Italia Buon anno!

Pubblicato il 06-02-2013

di Gian Mario Ricciardi

di Gian Mario Ricciardi - Serve un’iniezione di ottimismo per superare difficoltà economiche, ingiustizie, stagnazione culturale.
Un’Italia più povera, più triste e con l'ansia dentro. La ripresa arriverà? Tarderà? Succede, era già accaduto nel 1929. Quando la crisi persiste, brucia, urtica, diventa una sgradevole compagna di viaggio, per troppo tempo, si ha paura che non ci abbandoni più. È un’Italia impaurita quella che riprende il cammino nel 2013 dopo i sorrisi forzati delle feste. La sua cinghia dei pantaloni non ha più buchi: finiti.

I conti dello Stato sono in regola, quelli delle famiglie disastrati: consumi giù come non succedeva da anni, tredicesima bruciate da Imu e mutui, vendite di tutti in picchiata, il risparmio crollato del 5,8 per cento. Lo dice l'Istat, lo dice il Censis, lo dice anche la verduriera sottocasa che chiude a fine mese sconfitta dagli iperstore generosamente regalati da una classe politica in stato confusionale alle grandi multinazionali. Lo dice anche la panettiera Piera che getta la spugna. E così la crisi, prima di tutto, cambia la geografia dei nostri paesi: meno negozi, meno luci la sera, meno gente con cui parlare e i nostri cortili, le nostre piazze rischiano di diventare come l’oratorio di Azzurro di Celentano, deserti, "neppure un prete per chiacchierar". Quello, ormai, se va bene lo trovi sul cellulare.

È così che comincia la fine dei paesi. Il colpo alle province che poi era più che giustificato è saltato, ma il prossimo colpo, chiunque arrivi a palazzo Chigi, sarà sulla testa dei piccoli comuni. Verranno obbligati ad accorparsi, a mettere insieme i servizi, a tagliare ancora. Come non deprimersi. È iniziata per tutti l’età dell'ansia. Non la generica paura per un momento di difficoltà, non la consapevolezza che stiamo vivendo una stagione di vacche magre ma la percezione che sta cambiando tutto.
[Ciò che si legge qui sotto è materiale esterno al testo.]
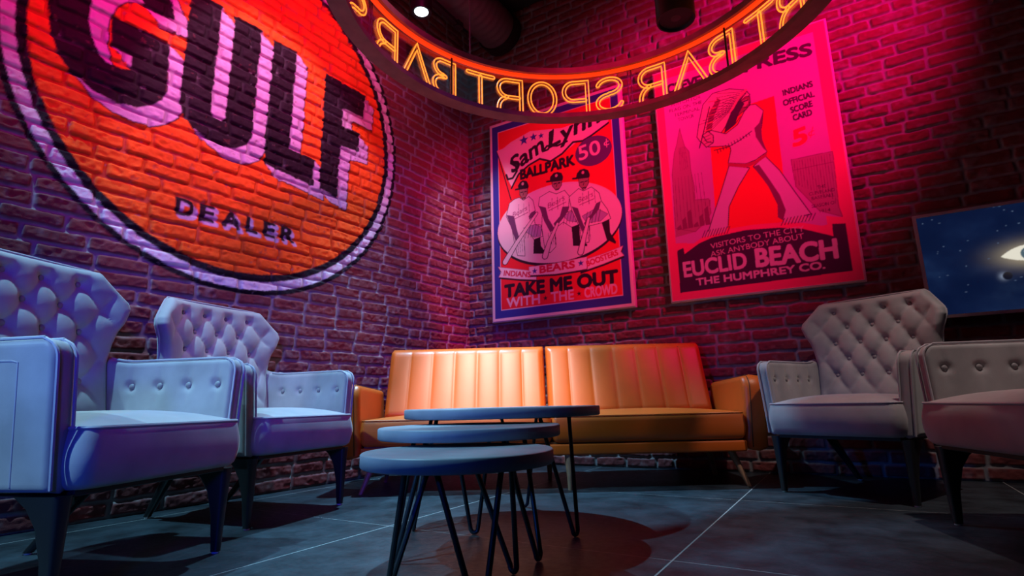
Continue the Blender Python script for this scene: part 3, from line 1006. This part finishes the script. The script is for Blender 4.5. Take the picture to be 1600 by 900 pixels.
    c.text('5', .905, .965, .985, .978, .110, (.92, .02, .04), .045, shear=.2)
    c.text('c', .995, 1.010, 1.035, 1.015, .050, (.90, .05, .10), .012, shear=.2)
    c.stroke([(1.008, 1.000), (1.030, 1.070)], .006, (.90, .05, .10))
    for s, xa, xb, yy in (('THE', 1.005, 1.055, .640), ('CLEVELAND', .955, 1.100, .605), ('BASEBALL', .965, 1.095, .572), ('SEASON OF', .960, 1.100, .520), ('1914', 1.000, 1.060, .478)):
        c.text(s, xa, yy, xb, yy, .022, BLK, .006)
    LT, LT2 = (.70, .36, .46), (.72, .40, .56)
    c.text('VISITORS TO THE CITY', .310, .352, .900, .375, .038, LT, .020, bend=.006)
    c.text('ASK ANYBODY ABOUT', .305, .296, .892, .325, .038, LT, .020, bend=.004)
    c.text('EUCLID', .112, .178, .530, .186, .108, LT2, .030)
    c.text('BEACH', .592, .182, 1.062, .172, .122, LT2, .036)
    c.text('THE HUMPHREY CO.', .190, .106, .985, .112, .048, LT2, .050)
    return c


poster('ballpark_poster', -2.588, 1.150, 1.276, 1.840, ballpark_art(1.276, 1.840),
       'framed ballpark poster with three kneeling ballplayers and a navy border, nearer the room corner')
poster('scorecard_poster', -1.052, 1.149, 1.197, 1.826, scorecard_art(1.197, 1.826),
       'framed pink scorecard poster of a batter in a feather headdress above EUCLID BEACH')


def tv_art(w, h):
    c = Canvas(0, 0, w, h, .0025, (.002, .006, .030))
    X, Y = c.X / w, c.Y / h
    n = fbm(X * 5, Y * 4, 61, 5)
    c.a += np.stack([.001 + .02 * n ** 5, .003 + .05 * n ** 5, .012 + .10 * n ** 4], -1)
    g = np.exp(-((X - .62) / .30) ** 2 - ((Y - .30) / .42) ** 2)[..., None]
    c.a += (g ** 1.6) * np.array([.030, .055, .090]) * ((fbm(X * 9, Y * 7, 65, 4) * 1.5) ** 3)[..., None]
    ring = np.abs(np.hypot((X - .60) * 1.9, (Y + .28)) - .42)
    c.a += (np.exp(-(ring / .010) ** 2) * (X < .66) * (X > .26))[..., None] * np.array([.8, .9, 1.0])
    k = np.hypot((X - .33) * 1.8, Y - .33)
    c.a += (np.exp(-(k / .03) ** 2) * .5)[..., None] * np.array([.5, .6, .8])
    c.a[np.hypot((X - .345) * 1.8, Y - .33) < .035] = (.004, .006, .02)
    beam = np.exp(-((X - .50) / .012) ** 2) * smoothstep(.55, .75, Y)
    c.a += beam[..., None] * np.array([.25, .05, .03])
    # a glowing eye
    ex, ey = .445 * w, .505 * h
    gl = np.exp(-(np.hypot((c.X - ex) / .12, (c.Y - ey) / .06)) ** 2)[..., None]
    c.a += gl * np.array([.50, .40, .22])
    for p_, v_ in ((((.43, .46), (.60, .43), (.66, .18), (.50, .12)), .16), (((.43, .46), (.50, .12), (.42, .20)), .05)):
        c.a[c.mask_poly([(x * w, y * h) for x, y in p_])] += np.array([.75, .85, 1.0], dtype=np.float32) * v_
    up = np.clip(1 - ((c.X - ex) / .120) ** 2, 0, 1)
    inside = (c.Y < ey + .052 * up) & (c.Y > ey - .034 * up) & (np.abs(c.X - ex) < .120)
    c.a[inside] = (1.0, .95, .80)
    d = np.hypot(c.X - ex, c.Y - ey - .004)
    c.a[(d < .036) & inside] = (.10, .16, .20)
    c.a[(d < .018) & inside] = (.005, .005, .01)
    c.a[np.hypot(c.X - ex + .012, c.Y - ey - .016) < .006] = (1, 1, 1)
    sp = np.random.default_rng(4)
    for _ in range(60):
        x, y = sp.random() * w, sp.random() * h
        c.ellipse(x, y, .002 + .003 * sp.random(), .002, (.12, .18, .3))
    c.a = np.clip(c.a, 0, 1.2)
    return c


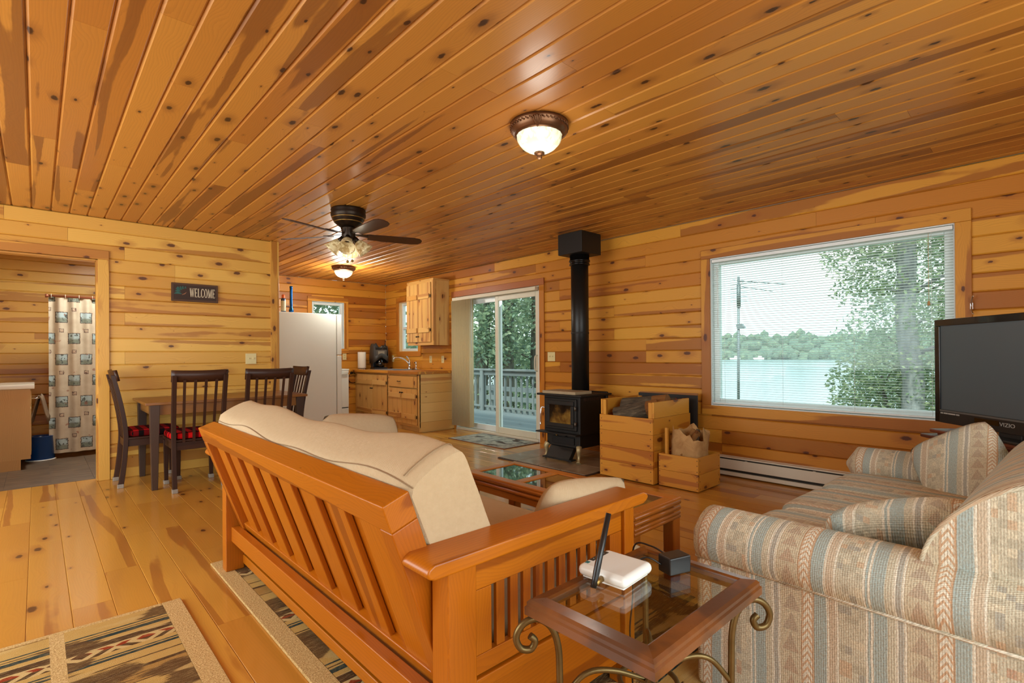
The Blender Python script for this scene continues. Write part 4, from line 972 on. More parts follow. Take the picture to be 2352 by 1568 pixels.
TVS = wood('tvstand', 'x', light=C(128, 66, 40), dark=C(112, 54, 32), heart=C(88, 40, 24), knot=C(50, 22, 14), rough=.35, coat=.3, knots=.02, hearts=.3, grain=.3)
tsd = thing('television_stand', 'reddish-brown wooden television stand in the corner behind the sofa', 'tv stand', TVP + TVD * TVW / 2 - tvn * .06, ang)
def tsb(name, x0, x1, y0, y1, z0, z1, bevel=.004, par=None):
    return MB().box(x0, x1, *yy_(y0, y1), z0, z1).build(name, TVS, par or tsd, world=False, bevel=bevel)
tsb('top_board', -.50, .28, -.24, .12, .622, .645, .008); tsb('second_board', -.54, .30, -.26, .15, .585, .608, .008); tsb('riser', -.46, .26, -.22, .10, .608, .622)
tsb('body_side', -.50, -.475, -.24, .11, .03, .585); tsb('body_side', .245, .27, -.24, .11, .03, .585); tsb('body_back', -.475, .245, -.24, -.225, .03, .585); tsb('plinth', -.52, .285, -.25, .12, .0, .03)
for (xa_, xb_, kx) in ((-.47, -.117, -.15), (-.110, .24, -.08)):
    dd = tsb('door', xa_, xb_, .090, .110, .04, .575); MB().cyl((kx, fs * .11, .36), (kx, fs * .13, .36), .012, seg=12).build('knob', BRASS, dd, world=False)

# ================================================================== WALL THINGS
sg = thing('welcome_sign', 'dark wooden sign reading WELCOME with painted trees, on the partition wall', 'sign', (1.193, YW, 1.70))
B('sign_frame', plain('sign_brown', C(78, 48, 26), .6, var=.2), sg, .985, 1.399, YW - .022, YW - .001, 1.703, 1.888, bevel=.003, seg=1)
B('sign_panel', plain('sign_dark', C(54, 34, 22), .65, var=.35, bscale=120), sg, 1.003, 1.381, YW - .0235, YW - .021, 1.722, 1.870)
# condensed serif capitals cut from strokes (x0,z0,x1,z1,weight) in a unit-high letter box
def _S(x0, z0, x1, z1, w): return [(x0 - w / 2, z0), (x0 + w / 2, z0), (x1 + w / 2, z1), (x1 - w / 2, z1)]
def _Hb(x0, x1, z, h=.07): return [(x0, z), (x1, z), (x1, z + h), (x0, z + h)]
def _arc(cx, cz, rx, rz, a0, a1, w0, w1, n_=14):
    out = []
    for k in range(n_):
        a, b = R(a0 + (a1 - a0) * k / n_), R(a0 + (a1 - a0) * (k + 1) / n_)
        def wt(q): return w1 + (w0 - w1) * abs(math.cos(q))
        out.append([(cx + rx * math.cos(a), cz + rz * math.sin(a)), (cx + rx * math.cos(b), cz + rz * math.sin(b)), (cx + (rx - wt(b)) * math.cos(b), cz + (rz - wt(b) * .6) * math.sin(b)), (cx + (rx - wt(a)) * math.cos(a), cz + (rz - wt(a) * .6) * math.sin(a))])
    return out
_E = [_S(.10, 0, .10, 1, .12), _Hb(.0, .42, 0, .06), _Hb(.0, .40, .94, .06), _Hb(.14, .32, .48, .05), _S(.40, 0, .42, .18, .04), _S(.39, .82, .39, 1, .04), _S(.32, .42, .32, .58, .035)]
GLYPH = {'W': (.74, [_S(.08, 1, .22, 0, .11), _S(.38, 1, .24, 0, .05), _S(.38, 1, .54, 0, .11), _S(.68, 1, .56, 0, .05), _Hb(.0, .18, .95, .05), _Hb(.30, .48, .95, .05), _Hb(.60, .76, .95, .05)]),
         'E': (.46, _E), 'L': (.46, [_S(.10, 0, .10, 1, .12), _Hb(.0, .44, 0, .06), _Hb(.0, .22, .95, .05), _S(.42, 0, .44, .2, .04)]),
         'C': (.50, _arc(.26, .5, .26, .51, 52, 308, .12, .07) + [_S(.42, .74, .42, .98, .04), _S(.42, .04, .42, .24, .04)]), 'O': (.54, _arc(.27, .5, .27, .51, 0, 360, .12, .07, 26)),
         'M': (.70, [_S(.10, 0, .10, 1, .05), _S(.12, 1, .34, 0, .11), _S(.56, 1, .34, 0, .05), _S(.58, 0, .58, 1, .12), _Hb(.0, .20, 0, .05), _Hb(.48, .70, 0, .05), _Hb(.0, .16, .95, .05), _Hb(.52, .70, .95, .05)])}
lt = MB(); tot = sum(GLYPH[q][0] + .07 for q in 'WELCOME'); sxl = .232 / tot; xcur = 1.142
for q in 'WELCOME':
    for poly in GLYPH[q][1]: lt.prism([(xcur + a * sxl, 1.752 + b * .090) for a, b in poly], YW - .0250, YW - .0234, 'y')
    xcur += (GLYPH[q][0] + .07) * sxl
lt.build('lettering', plain('sign_cream', C(226, 210, 178), .7), sg)
TEAL = plain('sign_teal', C(44, 92, 84), .7, var=.2)
tr_ = MB()
for (cx, cz, s) in ((1.040, 1.800, .040), (1.062, 1.83, .020), (1.082, 1.838, .016), (1.105, 1.842, .012)):
    for k in range(3): tr_.prism([(cx - s * (.5 + .2 * k), cz + s * (.6 - k * .6)), (cx + s * (.5 + .2 * k), cz + s * (.6 - k * .6)), (cx, cz + s * (1.3 - k * .6))], YW - .0245, YW - .0235, 'y')
tr_.build('painted_trees', TEAL, sg)
dk = MB().prism([(1.075, 1.765), (1.085, 1.772), (1.100, 1.776), (1.110, 1.790), (1.114, 1.800), (1.106, 1.792), (1.094, 1.782), (1.080, 1.776)], YW - .0245, YW - .0235, 'y').build('painted_duck', plain('sign_rust', C(150, 100, 70), .7), sg)
def plate(label, ax, f, a, z, w=.11, h=.115, kind='switch', nrm=-1, gangs=2):
    t = thing('switch_plate' if kind == 'switch' else 'outlet_plate', label, 'switch' if kind == 'switch' else 'outlet', (f, a, z) if ax == 'y' else (a, f, z))
    def bb(p, q, za, zb, d0, d1):
        lo, hi = sorted((f + nrm * d0, f + nrm * d1)); return (lo, hi, p, q, za, zb) if ax == 'y' else (p, q, lo, hi, za, zb)
    B('cover', IVORY, t, *bb(a - w / 2, a + w / 2, z - h / 2, z + h / 2, .0005, .006), bevel=.002, seg=2)
    for g in range(gangs):
        p = a + (g - (gangs - 1) / 2) * .046
        if kind == 'switch': B('toggle', IVORY, t, *bb(p - .005, p + .005, z - .004, z + .012, .006, .018), bevel=.001, seg=1)
        else:
            for dz in (-.020, .020): B('socket', plain('socket_cream', C(200, 184, 130), .4), t, *bb(p - .016, p + .016, z + dz - .013, z + dz + .013, .006, .0075), bevel=.003, seg=1)
    return t
plate('ivory double switch plate on the partition wall above the dining table', 'x', YW, 1.722, 1.115)
plate('ivory switch plate on the window wall between the sliding door and the flue', 'y', XR, 4.335, 1.11, w=.125)
plate('ivory outlet plate on the kitchen wall above the stove', 'x', YK, 3.93, 1.075 + .05, kind='outlet', w=.07, gangs=1)
plate('ivory outlet plate under the upper cabinet, near the window', 'y', XR, 7.02, 1.07, kind='outlet', w=.07, gangs=1)
plate('ivory outlet plate under the upper cabinet, near the sliding door', 'y', XR, 6.68, 1.07, kind='outlet', w=.07, gangs=1)
plate('ivory outlet plate left of the faucet beside the coffee maker', 'y', XR, 8.28 - .05, 1.08, kind='outlet', w=.07, gangs=1)
hk = thing('wall_hook', 'small silver double hook at the edge of the picture window casing', 'hook', (4.717, .40, 1.46))
MB().tube(spl([(4.712, .392, 1.455), (4.700, .390, 1.485), (4.690, .386, 1.51), (4.684, .380, 1.520)], 4), .005, 8).build('upper_hook', CHROME, hk)
MB().tube(spl([(4.712, .392, 1.448), (4.700, .390, 1.425), (4.690, .386, 1.405), (4.684, .380, 1.395)], 4), .005, 8).build('lower_hook', CHROME, hk)
B('back_plate', CHROME, hk, 4.7115, 4.7165, .384, .400, 1.430, 1.475, bevel=.002, seg=1)

# ================================================================== BLINDS
BLW = plain('blind_white', C(236, 240, 236), .5, var=.01)
n = NT('blind_slat'); n.set(color=C(238, 242, 238), rough=.5); 
tl = n.t.nodes.new('ShaderNodeBsdfTranslucent'); tl.inputs[0].default_value = C(230, 240, 236); mxs = n.t.nodes.new('ShaderNodeMixShader'); mxs.inputs[0].default_value = .25
n.t.links.new(n.bsdf.outputs[0], mxs.inputs[1]); n.t.links.new(tl.outputs[0], mxs.inputs[2]); n.t.links.new(mxs.outputs[0], n.out.inputs['Surface']); SLATM = n.m
bl = thing('mini_blind', 'white horizontal mini blind lowered over the picture window', 'blind', (4.750, 1.37, .65))
ya, yb = WIN[0] + .012, WIN[1] - .012
B('head_rail', BLW, bl, 4.738, 4.765, ya, yb, 2.006, 2.034, bevel=.002, seg=1)
B('bottom_rail', BLW, bl, 4.742, 4.764, ya, yb, .655, .668, bevel=.003, seg=2)
NSL = 65; slat = None
for k in range(NSL):
    zz = .690 + k * (2.000 - .690) / (NSL - 1)
    if slat is None:
        m = MB(); P_ = [(-.0115, -.0012), (-.006, .0006), (0, .0012), (.006, .0006), (.0115, -.0012)]
        m.add([(q, yv, w) for yv in (ya - 1.37, yb - 1.37) for (q, w) in P_], [(j, j + 1, 6 + j, 5 + j) for j in range(4)], True)
        slat = m.build('slat', SLATM, bl, world=False); o = slat
    else: o = slat.copy(); COL.objects.link(o)
    o.location = (.003, 0, zz - .65); o.rotation_euler = (0, R(8), 0)
for yy in (ya + .12, ya + .6, ya + 1.13, yb - .12): 
    MB().tube([(4.741, yy, .668), (4.741, yy, 2.01)], .0011, 5).build('ladder_cord', BLW, bl)
MB().tube([(4.734, yb - .055, 1.96), (4.733, yb - .060, 1.38)], .0035, 6).build('tilt_wand', BLW, bl)
MB().tube([(4.735, ya + .135, 2.0), (4.735, ya + .135, 1.50)], .0016, 5).build('pull_cord', plain('cord_tan', C(206, 170, 120), .8), bl)
MB().lathe([(0, .02), (.006, .014), (.010, -.012), (0, -.018)], c=(4.735, ya + .135, 1.49), seg=10).build('cord_tassel', plain('tassel_wood', C(186, 140, 84), .6), bl)
vb = thing('vertical_blind', 'cream vertical blind gathered at the far side of the sliding door', 'blind', (4.67, 6.0, .06))
n = NT('vane_cream'); vcol = n.mix(n.noise(n.coords(), 30.0), C(242, 230, 196), C(234, 220, 184)); n.set(color=vcol, rough=.6)
tl = n.t.nodes.new('ShaderNodeBsdfTranslucent'); n.t.links.new(vcol, tl.inputs[0]); mxs = n.t.nodes.new('ShaderNodeMixShader'); mxs.inputs[0].default_value = .45
n.t.links.new(n.bsdf.outputs[0], mxs.inputs[1]); n.t.links.new(tl.outputs[0], mxs.inputs[2]); n.t.links.new(mxs.outputs[0], n.out.inputs['Surface']); VCR = n.m; VCR2 = plain('head_cream', C(216, 204, 176), .5)
B('head_rail', VCR2, vb, 4.660, 4.720, 4.545, 6.325, 1.965, 2.012, bevel=.003, seg=1)
for k in range(17):
    yy = 5.86 + k * .0272
    m = MB(); m.add([(4.662 + dx, yy + dy, z_) for z_ in (.075, 1.962) for dx, dy in ((-.040, -.004), (-.02, .003), (0, .005), (.02, .003), (.042, -.004))], [(j, j + 1, 6 + j, 5 + j) for j in range(4)], True)
    m.build('vane', VCR, vb, solid=.001)
MB().tube([(4.655, 5.845, 1.96), (4.652, 5.842, 1.10)], .005, 6).build('wand', plain('wand_white', C(214, 216, 210), .4), vb)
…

Gli imprenditori sono in ansia perché temono di dover chiudere o fallire (nel 2012 il doppio dei fallimenti); le famiglie lo sono per il drastico impoverimento delle risorse e degli stili di vita: le banche per la loro cresciuta fragilità (e la loro non indifferente dose di egoismo); i clienti in preda alla paura dello spread.
Stiamo vivendo il dramma europeo che è legato a grandi fenomeni (le non regole delle banche, i non poteri dell'Europa...), ad eventi estremi (che sembrano completamente nelle mani della finanza e degli speculatori), ad una crisi di sovranità. È un mix esplosivo, pericolosamente subdolo, che ti lavora dentro.

È un’Italia più povera quella del 2013. Quella che conta nel 2012 due milioni e mezzo di famiglie che hanno superato le difficoltà o le emergenze portando dai compra oro la gioielleria di famiglia, svendendo i tappeti, l’argenteria. Quella che ha visto il ceto medio smottare verso il basso, quasi il novanta per cento dei nuclei famigliari tagliare su tutto e tornare a cercare al mercato le offerte più vantaggiose.
È un’Italia in preda al più forsennato conformismo laico. Tutto deve essere laico (la Costituzione, la religione, i sentimenti) così laico che ormai di Gesù bambino parla solo più Benedetto XVI, gli altri solo di Babbo Natale. Fa più fine, fa certamente più malinconia nell’Europa cristiana. Tutto deve essere più laico e anche più volgare spesso in barba ai valori fondamentali che hanno illuminato la nostra vita.

È un’Italia dove i ricchi sono più ricchi, i poveri più poveri. Ed è un’Italia che continuerà ad avvitarsi su se stessa se la sua componente cattolica non tornerà a testimoniare con forza, ogni giorno, con costanza, con ostinazione che la crisi non ha cambiato i valori fondamentali della vita, che la crisi non ha ammazzato la speranza, che la speranza vissuta ogni giorno può aiutare la ripresa. Perché come si fa non essere ottimisti quando si ha la fede.